• [Dataset records]
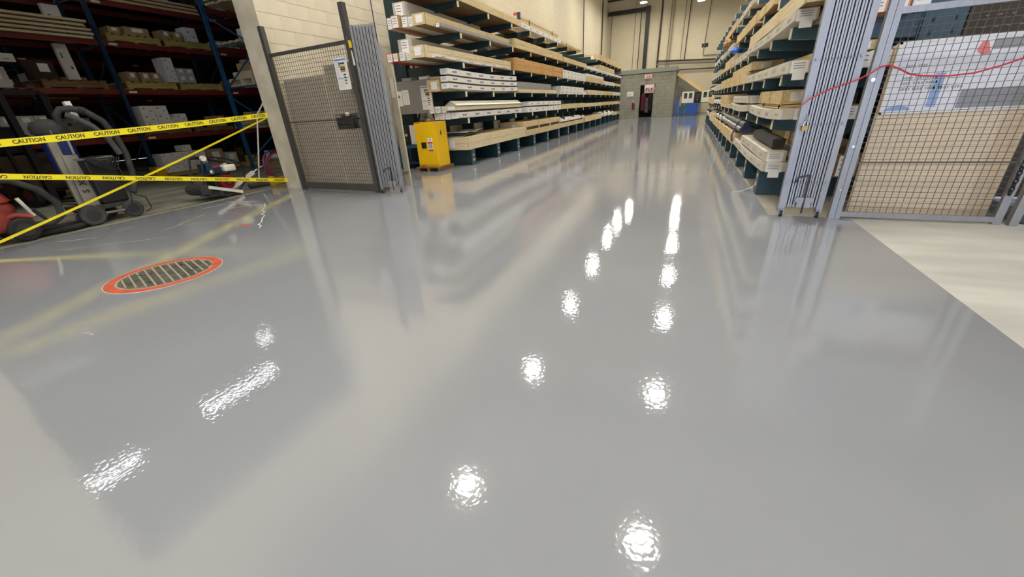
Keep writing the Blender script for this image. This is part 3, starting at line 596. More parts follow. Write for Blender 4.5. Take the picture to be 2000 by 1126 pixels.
# tan board stack with white banner behind the panel
t = thing('board_stack', 'tall stack of tan boards standing on edge behind the wide mesh panel', 'boards', (2.55,5.5,0))
for k in range(2): obj('board', bx(-0.77+0.006*k,0.36,-0.16+0.032*k,-0.16+0.032*k+0.03,0,1.6-0.01*k), 'board_tan', t)
gl = MB()
for k in range(30): gl.box(-0.77,0.36,-0.1612,-0.16,0.03+k*0.0325,0.033+k*0.0325)
obj('ply_line', gl, 'sheet_gray', t, kind='stuff')
bn = thing('printed_banner', 'large white printed banner covering the upper half of the tan boards', 'banner', (1.79,5.335,0.985)); BW, BH = 1.12, 0.62
obj('sheet', bx(0,BW,-0.006,0,0,BH), 'poster_white', bn); obj('hem', MB().box(0,BW,-.009,-.006,0,.02).box(0,.02,-.009,-.006,0,BH).box(0,BW,-.009,-.006,BH-.02,BH), 'paper', bn)
def patch(x0, x1, z0, z1, m, nm='printed_patch'): obj(nm, bx(x0,x1,-.009,-.006,z0,z1), m, bn)
patch(.56,BW-.03,.03,.19,'poster_gray'); patch(.34,.41,.05,.34,'poster_blue'); patch(.66,.86,.50,.58,'poster_gray')
obj('printed_patch', MB().prism([(.02,.03),(.06,.06),(.14,.08),(.2,.06),(.24,.03)], 'y', -.009, -.006), 'poster_blue', bn); obj('printed_patch', MB().prism([(.56,.50),(.58,.57),(.62,.57),(.66,.47),(.61,.46)], 'y', -.009, -.006), 'poster_red', bn)
lt = MB()
for r_, (n_, z_) in enumerate(((3,.30),(3,.255),(5,.205),(2,.40))):
    x = .10
    for q in range(n_):
        for c in range(4):
            wv = random.choice((.012,.016,.02)); lt.box(x,x+wv*.7,-.009,-.006,z_,z_+.022); x += wv+.004
        x += .014
obj('faded_lettering', lt, 'poster_gray', bn)
t = thing('black_chain', 'short black chain hanging on the far post of the wide mesh panel', 'chain', (2.80,4.97,.3))
for k in range(9): obj('link', MB().tube([((.014*math.cos(a) if k % 2 else 0),(0 if k % 2 else .014*math.cos(a)),.035*k+.024*math.sin(a)) for a in [2*PI*i/10 for i in range(10)]],.006,5,True), 'black', t)
t = thing('plastic_tray', 'pale blue plastic tray on the floor beyond the far cage post', 'tray', (3.46,5.25,0)); obj('tray', MB().prism([(-.42,.0),(.42,.0),(.48,.14),(-.48,.14)], 'y', -.3, .3), 'poster_blue', t); obj('rim', MB().tube([(-.48,-.3,.14),(.48,-.3,.14),(.48,.3,.14),(-.48,.3,.14)],.012,6,True), 'poster_white', t)
t = thing('white_rod', 'short white rod with a yellow tag beside the tall fence post', 'rod', (-4.99,5.66,2.02)); obj('rod', MB().bar((0,0,0),(-.04,0,.46),.025,.02), 'white_paint', t); obj('yellow_tag', bx(-.02,.035,-.02,-.012,.24,.34), 'gold', t); obj('latch', MB().tube([(-.05,-.01,.46),(-.02,-.01,.36),(.04,-.01,.33)],.012,6), 'steel_gap', t)
# red cord across gate and panel
t = thing('red_rope', 'thin red cord strung across the folded steel gate and mesh panel', 'cord', (1.05,4.93,1.0))
pts = [(1.04,1.12),(1.09,1.17),(1.16,1.21),(1.25,1.25),(1.34,1.28),(1.43,1.31),(1.51,1.355),(1.57,1.40),(1.62,1.41),(1.70,1.375),(1.79,1.325),(1.88,1.305),(2.05,1.29),(2.22,1.30),(2.36,1.34),(2.55,1.41),(3.2,1.6)]
obj('strand', MB().tube([(x-1.05,0,z-1.0) for x, z in pts], 0.007, 6), 'cord_red', t)
# clear line hanging at the near base and small bits on the floor
t = thing('white_line', 'thin white plastic strap lying on the grey floor beside the cage-side rack', 'strap', (1.0,6.3,0)); obj('strap', MB().tube([(-.28,-.05,.006),(-.15,.05,.006),(-.02,.1,.05),(.02,.1,.10)],.005,5), 'paper', t)

# ------------------------------------------------------------------ yellow safety cabinet on its pallet, cart, notice board
cb = thing('safety_cabinet', 'yellow metal safety cabinet standing on a low wooden pallet by the block-wall rack', 'cabinet', (-5.52,8.36,0.10)); 
obj('body', bx(-0.28,0.28,-0.22,0.28,0,0.98), 'cab_yellow', cb, bev=0.008)
d = obj('door', bx(-0.26,0.26,-0.236,-0.222,0.05,0.95), 'cab_yellow', cb, bev=0.004); obj('latch', bx(-0.13,-0.0,-0.246,-0.236,0.42,0.55), 'black', d); obj('latch_handle', bx(-.04,-.02,-.254,-.246,.46,.51), 'steel_gap', d)
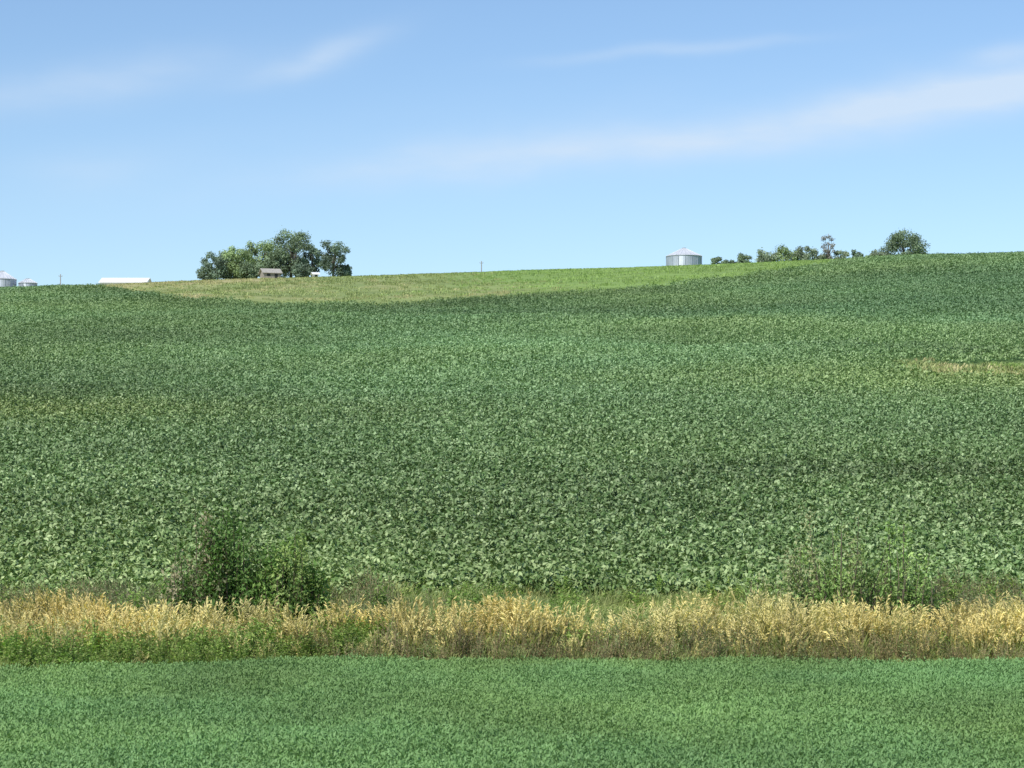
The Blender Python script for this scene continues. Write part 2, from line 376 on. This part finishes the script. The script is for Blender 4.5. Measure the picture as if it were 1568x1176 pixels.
q=np.where(Cz,q*(.9+.2*nz2),q)
q=np.where(Cz&(X>-2.5)&(X<4)&(idx>=13),q*.6,q)
q=np.clip(q,.3,1.22)
scatter('roadside_weeds',VP,np.stack([X,Y,H(X,Y)],1),idx,np.stack([rng.normal(0,.14,n),rng.normal(0,.14,n),rng.uniform(0,6.28,n)],1),np.stack([q,q,q],1),tone3(1.05+.18*fbm(X*.6,Y*.6,3)+rng.normal(0,.10,n),.05+.14*fbm(X*.4+5,Y*.4,3)))

# shrubs
def shrub(x0,y0,blobs,seed,leafc,stemc=(.16,.12,.09),L=.085,bare=.1,dens=110):
    r=np.random.default_rng(seed); b=MB()
    for (cx,cy,w,h,ns,ci) in blobs:
        for k in range(ns):
            an=r.uniform(0,6.28); sp=math.sqrt(r.uniform(0,1)); hh=h*(1-.38*sp**2)*r.uniform(.4,1.08)
            p=np.array([cx+.2*math.cos(an),cy+.2*math.sin(an),-.1]); e=np.array([cx+w*.5*sp*math.cos(an),cy+w*.4*sp*math.sin(an),hh])
            mid=(p+e)/2+np.array([.12*math.cos(an)*w,.12*math.sin(an)*w,.05*hh])*sp+r.normal(0,.07,3)
            tt=np.linspace(0,1,6)[:,None]; path=(1-tt)**2*p+2*tt*(1-tt)*mid+tt**2*e
            b.tube(path,np.linspace(.02,.004,6),np.array(stemc)*r.uniform(.7,1.3),4)
            if r.uniform()<bare: nl=14
            else: nl=int(dens*hh)
            lc=np.array(leafc[ci[r.integers(len(ci))]])*r.uniform(.75,1.3)
            t=r.uniform(.2,1.03,nl)[:,None]; base=(1-t)**2*p+2*t*(1-t)*mid+t**2*e+r.normal(0,.085,(nl,3))
            d=unit(r.normal(0,1,(nl,3))+[0,0,.35]); nr=unit(r.normal(0,.7,(nl,3))+[0,0,1])
            b.leaves(base,d,nr,L*r.uniform(.7,1.4,nl),L*.55*r.uniform(.7,1.4,nl),lc*r.uniform(.75,1.25,(nl,1)),.15)
    o=link(bpy.data.objects.new('shrub',b.mesh('shrub',[M_weed]))); o.location=(x0,y0,float(H(x0,y0))); return o
LC=[(.08,.15,.035),(.13,.24,.06),(.22,.34,.09),(.28,.37,.12),(.34,.31,.19),(.25,.26,.14)]
shrub(-5.05,44.3,[(-.35,0,1.4,2.65,55,(0,1,1,5)),(.75,-.2,1.4,2.15,60,(1,2,3)),(-1.0,.1,1.3,2.45,40,(4,5,1)),(.25,0,1.0,1.7,26,(0,0,1)),(-.5,-.4,1.7,1.4,36,(0,1)),(1.2,0,.9,1.4,20,(1,2))],11,LC,dens=95)
shrub(6.3,45.2,[(.1,0,2.2,2.55,36,(2,3,5)),(1.2,.1,1.9,2.3,34,(2,3,1)),(-1.2,0,1.8,1.45,34,(3,5,2)),(-.4,.1,1.8,1.7,32,(2,3,1)),(1.5,0,1.4,1.4,22,(1,2))],12,[(.13,.22,.06),(.18,.28,.08),(.24,.36,.11),(.30,.41,.14),(.32,.33,.19),(.32,.34,.17)],(.22,.18,.13),.08,.2,80)

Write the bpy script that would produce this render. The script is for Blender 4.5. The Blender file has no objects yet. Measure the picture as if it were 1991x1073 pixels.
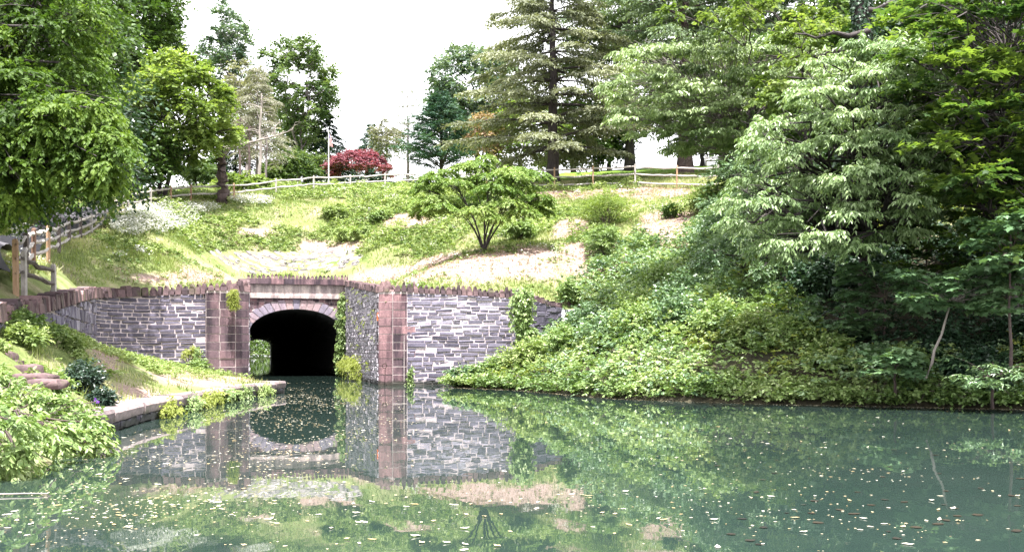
import bpy, math, random
import numpy as np
from mathutils import Vector
R = math.radians
C = bpy.context.scene.collection
scene = bpy.context.scene

# ------------------------------------------------------------------ camera
CAM_Z = 1.55; F = 2000.0; CX = 995.5; HY = 681.0
cam = bpy.data.cameras.new('camera'); co = bpy.data.objects.new('camera', cam); C.objects.link(co)
co.location = (0, 0, CAM_Z); co.rotation_euler = (R(90), 0, 0)
cam.sensor_width = 36; cam.lens = F * 36 / 1991; cam.shift_y = (HY - 536.5) / 1991
cam.clip_end = 3000; cam.clip_start = 0.1
scene.camera = co
# ------------------------------------------------------------------ light
SUN = Vector((0.05, -0.32, 0.93)).normalized()
elev = math.asin(SUN.z); azim = math.atan2(SUN.x, SUN.y)
w = bpy.data.worlds.new('World'); scene.world = w; w.use_nodes = True
nt = w.node_tree; nt.nodes.clear()
sky = nt.nodes.new('ShaderNodeTexSky'); sky.sky_type = 'NISHITA'; sky.sun_disc = False
sky.sun_elevation = elev; sky.sun_rotation = azim; sky.dust_density = 4.0; sky.air_density = 1.2
mixw = nt.nodes.new('ShaderNodeMix'); mixw.data_type = 'RGBA'
mixw.inputs[7].default_value = (8.0, 8.0, 8.3, 1)
cn = nt.nodes.new('ShaderNodeTexNoise'); cn.inputs['Scale'].default_value = 1.6; cn.inputs['Detail'].default_value = 5
cr = nt.nodes.new('ShaderNodeMapRange'); cr.inputs[1].default_value = 0.3; cr.inputs[2].default_value = 0.6
cr.inputs[3].default_value = 0.72; cr.inputs[4].default_value = 1.0
nt.links.new(cn.outputs['Fac'], cr.inputs[0]); nt.links.new(cr.outputs[0], mixw.inputs[0])
nt.links.new(sky.outputs[0], mixw.inputs[6])
bg = nt.nodes.new('ShaderNodeBackground'); bg.inputs[1].default_value = 0.12
wo = nt.nodes.new('ShaderNodeOutputWorld')
nt.links.new(mixw.outputs[2], bg.inputs[0]); nt.links.new(bg.outputs[0], wo.inputs[0])
sl = bpy.data.lights.new('sun', 'SUN'); sl.energy = 5.0; sl.angle = R(0.6); sl.color = (1.0, 0.965, 0.93)
so = bpy.data.objects.new('sun', sl); C.objects.link(so)
so.rotation_euler = SUN.to_track_quat('Z', 'Y').to_euler()
vs = scene.view_settings; vs.view_transform = 'Standard'; vs.look = 'None'; vs.gamma = 1; vs.exposure = 1.78
scene.cycles.max_bounces = 7; scene.cycles.diffuse_bounces = 3; scene.cycles.transmission_bounces = 4
scene.cycles.glossy_bounces = 3; scene.cycles.transparent_max_bounces = 6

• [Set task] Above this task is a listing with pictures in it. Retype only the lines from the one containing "Write the bpy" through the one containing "scene = bpy.context.scene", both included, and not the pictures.

• [Written reply]
Write the bpy script that would produce this render. The script is for Blender 4.5. The Blender file has no objects yet. Measure the picture as if it were 1991x1073 pixels.
import bpy, math, random
import numpy as np
from mathutils import Vector
R = math.radians
C = bpy.context.scene.collection
scene = bpy.context.scene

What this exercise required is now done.